» Given data:
/---

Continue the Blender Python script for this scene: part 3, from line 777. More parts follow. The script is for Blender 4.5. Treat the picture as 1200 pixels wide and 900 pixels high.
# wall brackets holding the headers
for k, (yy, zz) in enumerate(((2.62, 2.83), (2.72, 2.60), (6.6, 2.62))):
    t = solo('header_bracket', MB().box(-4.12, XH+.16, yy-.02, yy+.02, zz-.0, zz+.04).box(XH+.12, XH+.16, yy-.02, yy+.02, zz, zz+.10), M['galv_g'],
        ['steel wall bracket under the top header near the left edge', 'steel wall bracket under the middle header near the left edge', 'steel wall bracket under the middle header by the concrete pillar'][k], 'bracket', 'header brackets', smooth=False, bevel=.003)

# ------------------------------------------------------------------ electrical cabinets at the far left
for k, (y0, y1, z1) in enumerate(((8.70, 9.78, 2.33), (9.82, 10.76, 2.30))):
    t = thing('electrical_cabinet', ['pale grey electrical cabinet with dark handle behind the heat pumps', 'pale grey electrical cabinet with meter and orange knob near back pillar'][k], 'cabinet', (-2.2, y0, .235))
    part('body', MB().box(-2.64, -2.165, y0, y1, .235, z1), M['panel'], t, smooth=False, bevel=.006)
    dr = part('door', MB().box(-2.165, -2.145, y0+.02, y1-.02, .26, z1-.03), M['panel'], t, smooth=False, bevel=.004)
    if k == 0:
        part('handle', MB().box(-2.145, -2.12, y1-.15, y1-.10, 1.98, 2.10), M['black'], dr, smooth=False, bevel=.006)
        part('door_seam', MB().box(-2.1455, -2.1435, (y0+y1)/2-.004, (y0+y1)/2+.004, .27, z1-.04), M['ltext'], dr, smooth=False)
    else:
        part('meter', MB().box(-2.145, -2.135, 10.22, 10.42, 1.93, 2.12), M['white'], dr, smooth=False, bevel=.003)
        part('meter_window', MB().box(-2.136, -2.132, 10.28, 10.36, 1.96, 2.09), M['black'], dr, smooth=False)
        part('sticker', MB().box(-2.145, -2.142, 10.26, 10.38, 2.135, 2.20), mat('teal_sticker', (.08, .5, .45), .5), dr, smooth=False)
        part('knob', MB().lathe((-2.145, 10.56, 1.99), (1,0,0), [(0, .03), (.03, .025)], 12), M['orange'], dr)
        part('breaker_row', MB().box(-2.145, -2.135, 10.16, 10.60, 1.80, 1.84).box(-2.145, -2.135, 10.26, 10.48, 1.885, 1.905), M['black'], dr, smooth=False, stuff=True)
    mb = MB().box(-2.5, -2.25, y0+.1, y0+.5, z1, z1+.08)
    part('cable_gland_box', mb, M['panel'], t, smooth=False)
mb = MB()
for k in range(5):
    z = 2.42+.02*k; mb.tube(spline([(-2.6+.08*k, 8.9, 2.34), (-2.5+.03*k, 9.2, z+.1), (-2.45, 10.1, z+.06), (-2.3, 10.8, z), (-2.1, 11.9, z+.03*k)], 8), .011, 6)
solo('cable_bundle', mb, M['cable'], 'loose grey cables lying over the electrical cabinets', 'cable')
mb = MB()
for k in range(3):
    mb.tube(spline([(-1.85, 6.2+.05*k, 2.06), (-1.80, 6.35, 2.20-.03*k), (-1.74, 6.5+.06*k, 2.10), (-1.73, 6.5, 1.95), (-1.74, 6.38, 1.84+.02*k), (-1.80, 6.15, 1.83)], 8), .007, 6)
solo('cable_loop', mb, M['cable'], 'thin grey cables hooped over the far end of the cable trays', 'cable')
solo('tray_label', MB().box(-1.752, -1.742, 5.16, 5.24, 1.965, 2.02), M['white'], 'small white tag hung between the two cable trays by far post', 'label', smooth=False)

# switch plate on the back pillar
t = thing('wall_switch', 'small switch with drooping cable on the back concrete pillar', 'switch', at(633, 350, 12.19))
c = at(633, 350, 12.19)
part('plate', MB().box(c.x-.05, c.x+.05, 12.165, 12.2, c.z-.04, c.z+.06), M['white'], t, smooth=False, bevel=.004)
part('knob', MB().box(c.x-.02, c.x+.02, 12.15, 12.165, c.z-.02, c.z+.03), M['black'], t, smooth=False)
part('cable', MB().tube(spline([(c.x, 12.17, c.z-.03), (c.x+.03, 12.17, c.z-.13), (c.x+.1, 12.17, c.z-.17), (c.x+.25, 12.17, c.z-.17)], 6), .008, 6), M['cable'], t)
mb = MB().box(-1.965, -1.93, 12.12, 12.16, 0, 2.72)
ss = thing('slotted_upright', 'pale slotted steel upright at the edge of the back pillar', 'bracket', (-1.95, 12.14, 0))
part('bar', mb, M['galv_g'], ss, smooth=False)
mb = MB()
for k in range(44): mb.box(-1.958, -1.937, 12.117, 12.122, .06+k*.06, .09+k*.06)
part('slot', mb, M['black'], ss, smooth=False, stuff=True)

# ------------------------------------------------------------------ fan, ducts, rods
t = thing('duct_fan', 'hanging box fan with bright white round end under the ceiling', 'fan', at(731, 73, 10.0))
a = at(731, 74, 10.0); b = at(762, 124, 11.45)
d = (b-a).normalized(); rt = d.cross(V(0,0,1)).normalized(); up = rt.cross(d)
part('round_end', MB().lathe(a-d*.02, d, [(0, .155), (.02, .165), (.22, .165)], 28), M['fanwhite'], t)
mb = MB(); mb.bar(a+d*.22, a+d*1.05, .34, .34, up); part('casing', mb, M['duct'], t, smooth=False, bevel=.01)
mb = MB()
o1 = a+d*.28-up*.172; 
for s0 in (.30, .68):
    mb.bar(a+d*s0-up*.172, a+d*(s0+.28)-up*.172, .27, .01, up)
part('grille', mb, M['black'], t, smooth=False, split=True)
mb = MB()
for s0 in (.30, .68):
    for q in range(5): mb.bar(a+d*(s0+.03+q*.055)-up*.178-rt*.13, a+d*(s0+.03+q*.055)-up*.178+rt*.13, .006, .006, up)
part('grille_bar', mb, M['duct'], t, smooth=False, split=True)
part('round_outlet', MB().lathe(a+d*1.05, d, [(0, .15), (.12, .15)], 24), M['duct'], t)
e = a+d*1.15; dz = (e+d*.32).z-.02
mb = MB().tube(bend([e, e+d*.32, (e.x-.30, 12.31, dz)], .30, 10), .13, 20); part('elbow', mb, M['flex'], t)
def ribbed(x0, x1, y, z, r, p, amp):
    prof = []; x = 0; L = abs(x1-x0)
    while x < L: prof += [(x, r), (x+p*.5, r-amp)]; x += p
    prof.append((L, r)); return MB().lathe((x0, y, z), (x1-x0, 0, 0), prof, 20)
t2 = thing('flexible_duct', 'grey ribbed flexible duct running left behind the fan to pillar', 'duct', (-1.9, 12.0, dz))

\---

» What you should do: Repeat the listing exactly, from its first line to its last.

» Full answer:
Continue the Blender Python script for this scene: part 3, from line 777. More parts follow. The script is for Blender 4.5. Treat the picture as 1200 pixels wide and 900 pixels high.
# wall brackets holding the headers
for k, (yy, zz) in enumerate(((2.62, 2.83), (2.72, 2.60), (6.6, 2.62))):
    t = solo('header_bracket', MB().box(-4.12, XH+.16, yy-.02, yy+.02, zz-.0, zz+.04).box(XH+.12, XH+.16, yy-.02, yy+.02, zz, zz+.10), M['galv_g'],
        ['steel wall bracket under the top header near the left edge', 'steel wall bracket under the middle header near the left edge', 'steel wall bracket under the middle header by the concrete pillar'][k], 'bracket', 'header brackets', smooth=False, bevel=.003)

# ------------------------------------------------------------------ electrical cabinets at the far left
for k, (y0, y1, z1) in enumerate(((8.70, 9.78, 2.33), (9.82, 10.76, 2.30))):
    t = thing('electrical_cabinet', ['pale grey electrical cabinet with dark handle behind the heat pumps', 'pale grey electrical cabinet with meter and orange knob near back pillar'][k], 'cabinet', (-2.2, y0, .235))
    part('body', MB().box(-2.64, -2.165, y0, y1, .235, z1), M['panel'], t, smooth=False, bevel=.006)
    dr = part('door', MB().box(-2.165, -2.145, y0+.02, y1-.02, .26, z1-.03), M['panel'], t, smooth=False, bevel=.004)
    if k == 0:
        part('handle', MB().box(-2.145, -2.12, y1-.15, y1-.10, 1.98, 2.10), M['black'], dr, smooth=False, bevel=.006)
        part('door_seam', MB().box(-2.1455, -2.1435, (y0+y1)/2-.004, (y0+y1)/2+.004, .27, z1-.04), M['ltext'], dr, smooth=False)
    else:
        part('meter', MB().box(-2.145, -2.135, 10.22, 10.42, 1.93, 2.12), M['white'], dr, smooth=False, bevel=.003)
        part('meter_window', MB().box(-2.136, -2.132, 10.28, 10.36, 1.96, 2.09), M['black'], dr, smooth=False)
        part('sticker', MB().box(-2.145, -2.142, 10.26, 10.38, 2.135, 2.20), mat('teal_sticker', (.08, .5, .45), .5), dr, smooth=False)
        part('knob', MB().lathe((-2.145, 10.56, 1.99), (1,0,0), [(0, .03), (.03, .025)], 12), M['orange'], dr)
        part('breaker_row', MB().box(-2.145, -2.135, 10.16, 10.60, 1.80, 1.84).box(-2.145, -2.135, 10.26, 10.48, 1.885, 1.905), M['black'], dr, smooth=False, stuff=True)
    mb = MB().box(-2.5, -2.25, y0+.1, y0+.5, z1, z1+.08)
    part('cable_gland_box', mb, M['panel'], t, smooth=False)
mb = MB()
for k in range(5):
    z = 2.42+.02*k; mb.tube(spline([(-2.6+.08*k, 8.9, 2.34), (-2.5+.03*k, 9.2, z+.1), (-2.45, 10.1, z+.06), (-2.3, 10.8, z), (-2.1, 11.9, z+.03*k)], 8), .011, 6)
solo('cable_bundle', mb, M['cable'], 'loose grey cables lying over the electrical cabinets', 'cable')
mb = MB()
for k in range(3):
    mb.tube(spline([(-1.85, 6.2+.05*k, 2.06), (-1.80, 6.35, 2.20-.03*k), (-1.74, 6.5+.06*k, 2.10), (-1.73, 6.5, 1.95), (-1.74, 6.38, 1.84+.02*k), (-1.80, 6.15, 1.83)], 8), .007, 6)
solo('cable_loop', mb, M['cable'], 'thin grey cables hooped over the far end of the cable trays', 'cable')
solo('tray_label', MB().box(-1.752, -1.742, 5.16, 5.24, 1.965, 2.02), M['white'], 'small white tag hung between the two cable trays by far post', 'label', smooth=False)

# switch plate on the back pillar
t = thing('wall_switch', 'small switch with drooping cable on the back concrete pillar', 'switch', at(633, 350, 12.19))
c = at(633, 350, 12.19)
part('plate', MB().box(c.x-.05, c.x+.05, 12.165, 12.2, c.z-.04, c.z+.06), M['white'], t, smooth=False, bevel=.004)
part('knob', MB().box(c.x-.02, c.x+.02, 12.15, 12.165, c.z-.02, c.z+.03), M['black'], t, smooth=False)
part('cable', MB().tube(spline([(c.x, 12.17, c.z-.03), (c.x+.03, 12.17, c.z-.13), (c.x+.1, 12.17, c.z-.17), (c.x+.25, 12.17, c.z-.17)], 6), .008, 6), M['cable'], t)
mb = MB().box(-1.965, -1.93, 12.12, 12.16, 0, 2.72)
ss = thing('slotted_upright', 'pale slotted steel upright at the edge of the back pillar', 'bracket', (-1.95, 12.14, 0))
part('bar', mb, M['galv_g'], ss, smooth=False)
mb = MB()
for k in range(44): mb.box(-1.958, -1.937, 12.117, 12.122, .06+k*.06, .09+k*.06)
part('slot', mb, M['black'], ss, smooth=False, stuff=True)

# ------------------------------------------------------------------ fan, ducts, rods
t = thing('duct_fan', 'hanging box fan with bright white round end under the ceiling', 'fan', at(731, 73, 10.0))
a = at(731, 74, 10.0); b = at(762, 124, 11.45)
d = (b-a).normalized(); rt = d.cross(V(0,0,1)).normalized(); up = rt.cross(d)
part('round_end', MB().lathe(a-d*.02, d, [(0, .155), (.02, .165), (.22, .165)], 28), M['fanwhite'], t)
mb = MB(); mb.bar(a+d*.22, a+d*1.05, .34, .34, up); part('casing', mb, M['duct'], t, smooth=False, bevel=.01)
mb = MB()
o1 = a+d*.28-up*.172; 
for s0 in (.30, .68):
    mb.bar(a+d*s0-up*.172, a+d*(s0+.28)-up*.172, .27, .01, up)
part('grille', mb, M['black'], t, smooth=False, split=True)
mb = MB()
for s0 in (.30, .68):
    for q in range(5): mb.bar(a+d*(s0+.03+q*.055)-up*.178-rt*.13, a+d*(s0+.03+q*.055)-up*.178+rt*.13, .006, .006, up)
part('grille_bar', mb, M['duct'], t, smooth=False, split=True)
part('round_outlet', MB().lathe(a+d*1.05, d, [(0, .15), (.12, .15)], 24), M['duct'], t)
e = a+d*1.15; dz = (e+d*.32).z-.02
mb = MB().tube(bend([e, e+d*.32, (e.x-.30, 12.31, dz)], .30, 10), .13, 20); part('elbow', mb, M['flex'], t)
def ribbed(x0, x1, y, z, r, p, amp):
    prof = []; x = 0; L = abs(x1-x0)
    while x < L: prof += [(x, r), (x+p*.5, r-amp)]; x += p
    prof.append((L, r)); return MB().lathe((x0, y, z), (x1-x0, 0, 0), prof, 20)
t2 = thing('flexible_duct', 'grey ribbed flexible duct running left behind the fan to pillar', 'duct', (-1.9, 12.0, dz))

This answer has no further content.